#### AIM OF THE TASK
Review the listing and copy each line that holds the word "script".

--- DATA SHOWN ---

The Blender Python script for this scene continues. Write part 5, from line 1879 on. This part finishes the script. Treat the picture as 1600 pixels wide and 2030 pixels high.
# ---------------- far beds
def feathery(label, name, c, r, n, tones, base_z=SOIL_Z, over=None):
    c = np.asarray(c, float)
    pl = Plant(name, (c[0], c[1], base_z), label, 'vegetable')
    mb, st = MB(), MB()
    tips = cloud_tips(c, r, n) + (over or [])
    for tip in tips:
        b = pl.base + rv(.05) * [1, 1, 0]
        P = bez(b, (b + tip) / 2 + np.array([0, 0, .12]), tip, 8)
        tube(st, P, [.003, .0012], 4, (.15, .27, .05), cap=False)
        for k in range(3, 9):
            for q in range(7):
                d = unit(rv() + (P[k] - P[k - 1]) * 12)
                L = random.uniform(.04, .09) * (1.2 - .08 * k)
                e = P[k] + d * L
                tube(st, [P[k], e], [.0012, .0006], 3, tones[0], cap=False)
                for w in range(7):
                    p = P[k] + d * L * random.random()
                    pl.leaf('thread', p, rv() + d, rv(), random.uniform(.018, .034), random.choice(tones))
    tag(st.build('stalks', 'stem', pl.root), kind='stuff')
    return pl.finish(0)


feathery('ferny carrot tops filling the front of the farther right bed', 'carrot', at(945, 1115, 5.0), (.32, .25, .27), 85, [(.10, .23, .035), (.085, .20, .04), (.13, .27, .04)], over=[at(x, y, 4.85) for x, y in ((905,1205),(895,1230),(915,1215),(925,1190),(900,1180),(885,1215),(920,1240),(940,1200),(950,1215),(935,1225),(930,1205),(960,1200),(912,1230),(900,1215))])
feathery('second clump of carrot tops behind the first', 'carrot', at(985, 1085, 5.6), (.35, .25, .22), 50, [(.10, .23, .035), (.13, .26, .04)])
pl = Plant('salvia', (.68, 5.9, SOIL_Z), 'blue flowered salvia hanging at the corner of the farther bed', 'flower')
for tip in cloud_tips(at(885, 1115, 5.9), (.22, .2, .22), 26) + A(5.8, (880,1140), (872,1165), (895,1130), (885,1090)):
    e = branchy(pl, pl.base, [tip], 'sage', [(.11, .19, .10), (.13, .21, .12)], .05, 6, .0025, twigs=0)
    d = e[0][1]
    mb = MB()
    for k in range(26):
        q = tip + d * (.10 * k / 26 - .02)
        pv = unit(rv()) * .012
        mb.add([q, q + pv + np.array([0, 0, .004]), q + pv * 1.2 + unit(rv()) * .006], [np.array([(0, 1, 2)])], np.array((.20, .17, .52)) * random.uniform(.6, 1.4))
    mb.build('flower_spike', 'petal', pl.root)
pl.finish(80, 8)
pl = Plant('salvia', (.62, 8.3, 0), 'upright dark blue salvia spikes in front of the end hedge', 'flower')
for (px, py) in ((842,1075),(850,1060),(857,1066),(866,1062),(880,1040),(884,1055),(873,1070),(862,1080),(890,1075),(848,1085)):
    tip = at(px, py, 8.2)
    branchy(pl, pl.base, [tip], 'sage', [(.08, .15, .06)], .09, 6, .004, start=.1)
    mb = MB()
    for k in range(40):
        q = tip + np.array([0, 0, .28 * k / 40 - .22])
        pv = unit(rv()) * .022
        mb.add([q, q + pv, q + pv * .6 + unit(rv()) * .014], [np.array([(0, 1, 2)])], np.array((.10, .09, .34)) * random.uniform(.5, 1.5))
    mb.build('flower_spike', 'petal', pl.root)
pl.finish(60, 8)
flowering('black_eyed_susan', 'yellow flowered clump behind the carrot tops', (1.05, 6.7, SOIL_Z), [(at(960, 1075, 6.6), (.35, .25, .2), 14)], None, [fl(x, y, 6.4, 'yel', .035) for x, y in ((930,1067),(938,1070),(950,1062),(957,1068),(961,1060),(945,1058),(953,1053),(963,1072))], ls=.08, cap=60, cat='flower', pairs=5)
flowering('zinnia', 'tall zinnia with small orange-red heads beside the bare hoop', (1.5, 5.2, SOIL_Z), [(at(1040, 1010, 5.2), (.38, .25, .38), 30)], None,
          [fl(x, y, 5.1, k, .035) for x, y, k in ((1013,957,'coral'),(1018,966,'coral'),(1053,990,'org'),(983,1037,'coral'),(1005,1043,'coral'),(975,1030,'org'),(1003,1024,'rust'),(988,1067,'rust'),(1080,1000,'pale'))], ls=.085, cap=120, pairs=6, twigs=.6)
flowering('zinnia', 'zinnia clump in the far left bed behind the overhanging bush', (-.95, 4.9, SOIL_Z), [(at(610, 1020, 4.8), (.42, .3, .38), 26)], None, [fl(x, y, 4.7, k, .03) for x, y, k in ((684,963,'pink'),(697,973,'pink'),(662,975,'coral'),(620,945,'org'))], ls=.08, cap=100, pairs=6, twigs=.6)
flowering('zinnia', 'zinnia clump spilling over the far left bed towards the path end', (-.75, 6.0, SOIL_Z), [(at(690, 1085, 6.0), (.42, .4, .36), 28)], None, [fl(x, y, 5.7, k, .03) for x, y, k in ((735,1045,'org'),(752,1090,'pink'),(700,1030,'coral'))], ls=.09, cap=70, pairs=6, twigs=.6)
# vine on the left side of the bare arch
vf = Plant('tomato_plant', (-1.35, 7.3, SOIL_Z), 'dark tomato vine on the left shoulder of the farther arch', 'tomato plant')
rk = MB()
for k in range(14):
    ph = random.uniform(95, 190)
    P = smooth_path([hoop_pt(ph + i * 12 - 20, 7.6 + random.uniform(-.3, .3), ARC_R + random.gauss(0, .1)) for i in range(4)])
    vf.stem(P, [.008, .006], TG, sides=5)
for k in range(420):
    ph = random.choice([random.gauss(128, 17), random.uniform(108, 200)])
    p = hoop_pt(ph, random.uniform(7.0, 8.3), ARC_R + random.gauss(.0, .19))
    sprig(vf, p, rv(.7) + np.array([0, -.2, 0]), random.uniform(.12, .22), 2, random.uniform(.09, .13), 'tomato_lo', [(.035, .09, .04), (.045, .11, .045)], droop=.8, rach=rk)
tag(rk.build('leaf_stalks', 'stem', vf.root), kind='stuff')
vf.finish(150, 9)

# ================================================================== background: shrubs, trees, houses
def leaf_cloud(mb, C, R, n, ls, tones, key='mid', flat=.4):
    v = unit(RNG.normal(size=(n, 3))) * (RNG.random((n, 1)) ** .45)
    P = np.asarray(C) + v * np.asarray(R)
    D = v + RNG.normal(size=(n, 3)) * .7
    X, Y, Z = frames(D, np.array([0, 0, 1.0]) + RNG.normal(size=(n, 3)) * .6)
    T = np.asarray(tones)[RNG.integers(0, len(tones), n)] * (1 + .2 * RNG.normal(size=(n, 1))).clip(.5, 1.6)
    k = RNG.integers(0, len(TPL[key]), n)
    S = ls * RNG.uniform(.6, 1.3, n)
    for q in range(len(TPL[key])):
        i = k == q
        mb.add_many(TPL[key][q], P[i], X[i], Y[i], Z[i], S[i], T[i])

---
--- DATA SHOWN ---

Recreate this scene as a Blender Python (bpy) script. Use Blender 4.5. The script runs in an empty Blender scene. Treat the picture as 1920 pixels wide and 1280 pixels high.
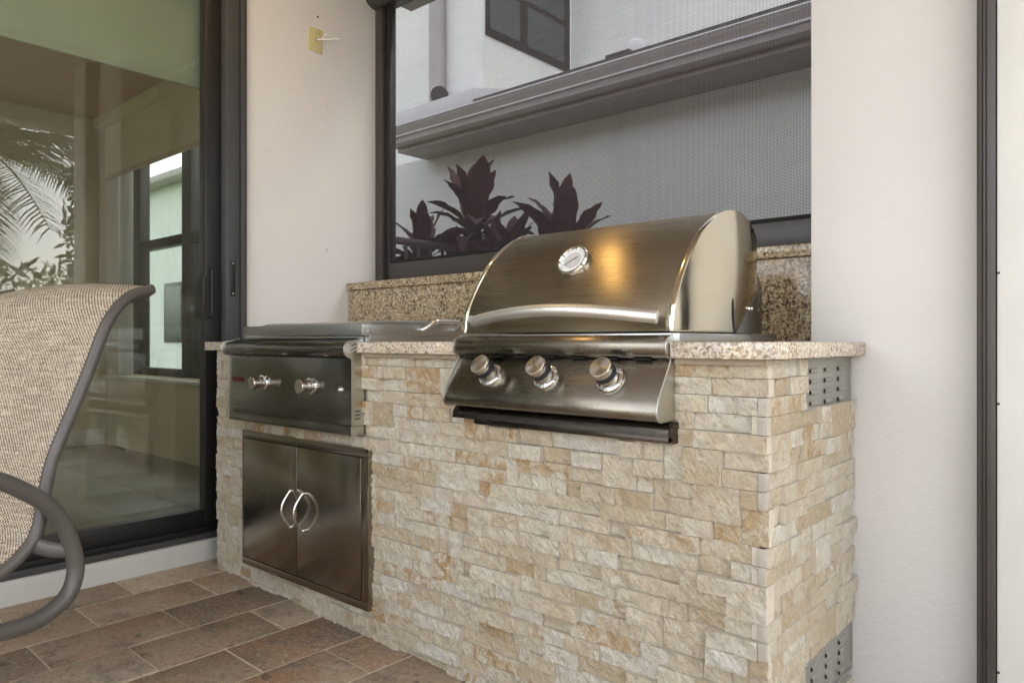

---

#### COMPLETE OUTPUT
The Blender Python script for this scene continues. Write part 5, from line 1879 on. This part finishes the script. Treat the picture as 1600 pixels wide and 2030 pixels high.
Recreate this scene as a Blender Python (bpy) script. Use Blender 4.5. The script runs in an empty Blender scene. Treat the picture as 1920 pixels wide and 1280 pixels high.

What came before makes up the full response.